The suit was brought by the Brady Center to Prevent Gun Violence on behalf of the family of Thomas E. Wortham IV, who was killed in May, 2010 when four men tried to rob him of his motorcycle front of his parents’ home in Chatham.
Filed in Federal Court in Mississippi, the suit is the latest of several legal actions brought by the Brady Center nationwide targeting gun sellers for negligence in the sale of weapons later used in murders.
“We’re sending a message to gun sellers around the country that if they choose to put profits over people, we’ll come after them and they’ll pay the price,” said Jonathan Lowy, director of the Brady Center’s Legal Action Project.
The suit claims that Ed’s Pawnshop in Byhalia, Mississippi, had a pattern of negligently selling guns to “straw” buyers — people who buy weapons for others who cannot legally own them.
It alleges the shop negligently sold the Smith & Wesson .45 caliber semiautomatic handgun that killed Wortham to a “straw” purchaser who passed the gun onto a trafficker who sold it “into the criminal market in Chicago.”
The suit also charged that the pawn shop made no effort to determine if the buyer was an illegal straw purchaser, despite red flags such as the fact he bought multiple weapons and paid in cash.
“There were clear indicators in this case we allege that should have put the pawn shop on notice that this was a straw purchase,” Lowy said.
A woman answering the phone at the pawn shop refused comment and hung up.
Wortham’s father, retired Chicago Police Sgt.
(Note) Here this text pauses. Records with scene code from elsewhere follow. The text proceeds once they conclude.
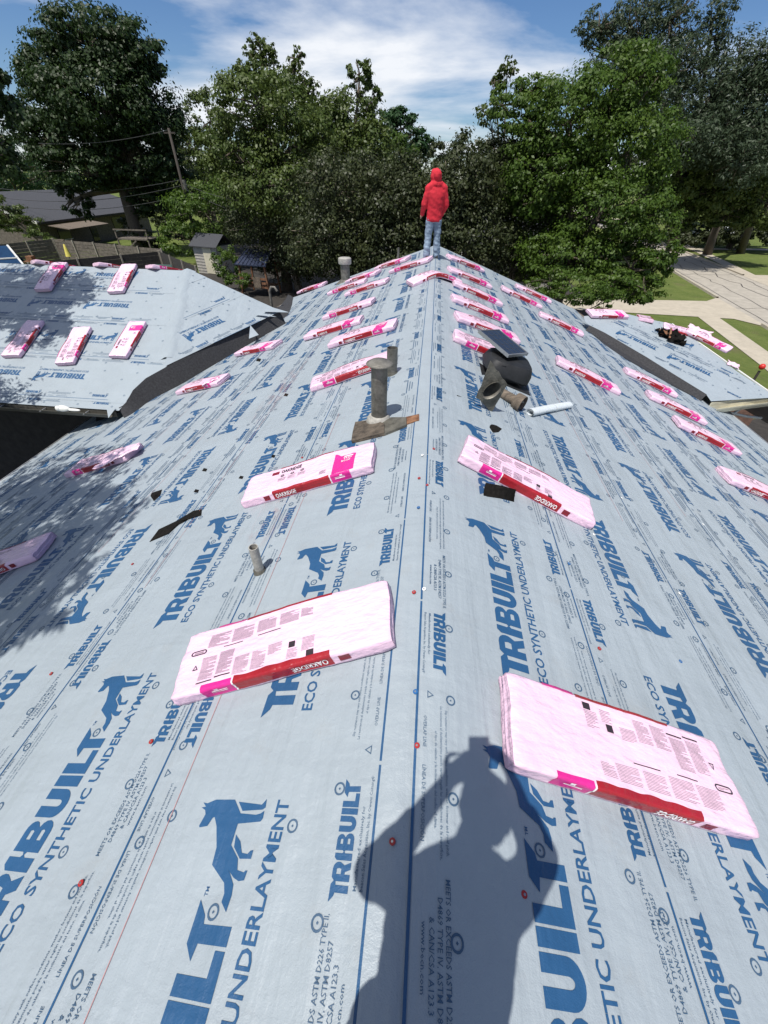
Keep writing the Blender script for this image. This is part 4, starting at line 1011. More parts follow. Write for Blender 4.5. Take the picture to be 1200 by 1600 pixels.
mb = MB(); mb.lathe(Ls(0, .02, .012), [(.17, .08), (.17, .13)], 30, (fx, fy, fz)); mb.build('screen', M['galv_dark'], sv)
# panel corners read from the photo at its height
q = [onR(748, 516, .31), onR(780, 519, .34), onR(830, 558, .31), onR(787, 551, .28)]
pc = sum(q) / 4; e1 = (q[3] - q[0] + q[2] - q[1]) / 2; e2 = (q[1] - q[0] + q[2] - q[3]) / 2
l1, l2 = np.linalg.norm(e1), np.linalg.norm(e2); e1 /= l1; e2 = e2 - e1 * (e1 @ e2); e2 /= np.linalg.norm(e2); e3 = np.cross(e1, e2); 
if e3[2] < 0: e3 = -e3
pn = MB().box(pc, (l1, l2, .022), (e1, e2, e3)).build('panel_back', M['blackplastic'], sv)
MB().box(pc + e3 * .0125, (l1 - .03, l2 - .03, .004), (e1, e2, e3)).build('solar_cells', M['panel'], sv)
mb = MB()
for k in range(1, 5): mb.box(pc + e3 * .0155 + e1 * (k / 5 - .5) * (l1 - .03), (.0025, l2 - .035, .0015), (e1, e2, e3))
for k in range(1, 4): mb.box(pc + e3 * .0158 + e2 * (k / 4 - .5) * (l2 - .03), (l1 - .035, .002, .0015), (e1, e2, e3))
mb.build('cell_lines', M['cell_line'], pn)
mb = MB()
for sg in (-1, 1):
    mb.box(pc + e2 * sg * (l2 / 2), (l1 + .02, .014, .034), (e1, e2, e3)); mb.box(pc + e1 * sg * (l1 / 2), (.014, l2 - .016, .034), (e1, e2, e3))
mb.build('panel_frame', M['alu'], sv)
for sx in (-1, 1):
    MB().tube([pc + e1 * sx * l1 * .3 - e3 * .01, Ls(.12 * sx, .02, .22)], .012, 8).build('panel_bracket', M['blackplastic'], sv)
for i, qq in enumerate((q[0], q[3])): MB().ball(qq - e3 * .0 - e2 * .012, .007, 8).build('bolt', M['steel'], pn)
# old pipe flashing lying on its side: plate with a hole, pipe and collar
fl = thing('old_pipe_flashing', 'dull grey flashing plate with a round hole, stood up beside the solar vent', 'flashing')
c4 = [hit(768, 566, onR(768, 646) + (0, .05, 0), (0, 1, .25)), hit(791, 598, onR(768, 646) + (0, .10, 0), (0, 1, .25)), onR(769, 648, .004), hit(743, 618, onR(768, 646) + (0, .03, 0), (0, 1, .25))]
ctr = sum(c4) / 4; ux = (c4[2] - c4[3] + c4[1] - c4[0]) / 2; uy = (c4[0] - c4[3] + c4[1] - c4[2]) / 2
lx, ly = np.linalg.norm(ux), np.linalg.norm(uy); ux /= lx; uy -= ux * (uy @ ux); uy /= np.linalg.norm(uy); un = np.cross(ux, uy)
hole = [(.058 * math.cos(2 * math.pi * k / 20), .085 * math.sin(2 * math.pi * k / 20)) for k in range(20)]
rq = lambda p: ((p - ctr) @ ux, (p - ctr) @ uy)
rnd = random.Random(3)
corn = [np.array(rq(p)) for p in c4]; outl = []
for i in range(4):
    for t in np.linspace(0, 1, 7)[:-1]:
        pnt = corn[i] * (1 - t) + corn[(i + 1) % 4] * t; outl.append(tuple(pnt + np.array([rnd.uniform(-.006, .006), rnd.uniform(-.006, .006)])))
V2, F2 = poly(outl, [hole]); V3 = np.array([ctr + ux * a + uy * b + un * .012 * mnoise.noise(Vector((a * 9, b * 9, 1))) for a, b in V2])
o = mesh('plate', V3, F2, M['galv_dark'], fl); md = o.modifiers.new('s', 'SOLIDIFY'); md.thickness = .006; md.offset = 0
mb = MB(); mb.lathe(ctr, [(.060, -.002), (.064, .02), (.070, .028)], 20, (ux * .95, uy * 1.35, un if un @ (CC - ctr) > 0 else -un)); mb.build('hole_rim', M['galv'], fl, smooth=True)
un2 = un if un @ (CC - ctr) < 0 else -un
mb = MB(); mb.lathe(ctr, [(.060, .002), (.055, .10), (.0, .12)], 20, (ux * .95, uy * 1.35, un2)); mb.build('boot', M['galv_dark'], fl, smooth=True)
pk = thing('old_pipe_collar', 'rusty round pipe collar lying beside the flashing plate', 'pipe collar')
ca = onR(811, 629, .078); cb = ctr.copy()
dd = np.array([.78, -.60, -.16]); dd /= np.linalg.norm(dd); s1 = np.cross(dd, (0, 0, 1.0)); s1 /= np.linalg.norm(s1); s2 = np.cross(s1, dd)
mb = MB(); mb.lathe(ca, [(.078, .045), (.084, .045), (.086, -.03), (.082, -.045), (.078, -.03), (.077, .04)], 28, (s1, s2, dd)); auto_smooth(mb.build('ring', M['oldwood'], pk), 35)
mb = MB(); mb.lathe(ca, [(.043, -.02), (.047, -.02), (.050, -.20), (.052, -.30), (.0, -.30)], 22, (s1, s2, dd)); auto_smooth(mb.build('pipe_end', M['oldwood'], pk), 35)
mb = MB(); mb.lathe(ca, [(.042, -.02), (.040, -.12), (0, -.12)], 18, (s1, s2, dd)); mb.build('pipe_bore', M['felt'], pk)
for k in range(6):
    an = k * 1.05; r0 = ca + .046 * (math.cos(an) * s1 + math.sin(an) * s2); r1 = ca + .075 * (math.cos(an + .2) * s1 + math.sin(an + .2) * s2) + dd * .03
    sd_ = np.cross(r1 - r0, dd); sd_ /= np.linalg.norm(sd_)
    plank('torn_tab', [r0 - sd_ * .014, r0 + sd_ * .014, r1 + sd_ * .003, r1 - sd_ * .003], .003, M['galv'], pk, n=dd)
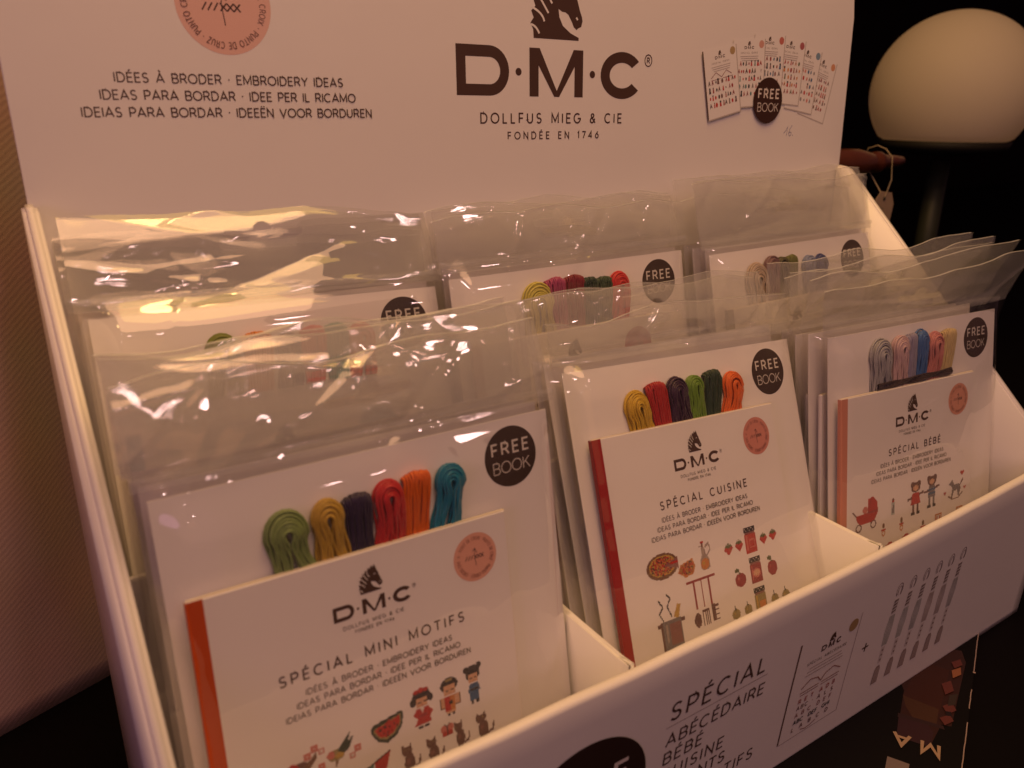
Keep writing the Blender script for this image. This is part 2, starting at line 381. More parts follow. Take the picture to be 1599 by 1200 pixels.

Thomas Wortham III, witnessed the shooting of his son and shot and killed one of the suspects.
Speaking at a downtown news conference called by the Brady Center, Wortham said his son “was shot and killed right outside my door by criminals who should have never gotten hold of lethal weapons.”
The Brady Center has participated in several similar suits and prior to 2005, won millions in settlements.
But since 2005, any suit against a gun dealer faces an uphill battle since a federal law was passed protecting gun makers and dealers from liability for weapons they sell.
However that law provides for exceptions in the case of negligence and appeals courts in gun-friendly states such as Alaska and Colorado have allowed such cases to continue.
The Wortham suit, which seeks an undetermined amount of damages, also names the straw purchaser, Michael Elliot, and the trafficker, Quawi Gates, as defendants. Elliot served six months for lying on a federal firearms form and Gates is serving 10 years on numerous federal weapons charges.
Three men were charged with murdering Wortham and are awaiting trial.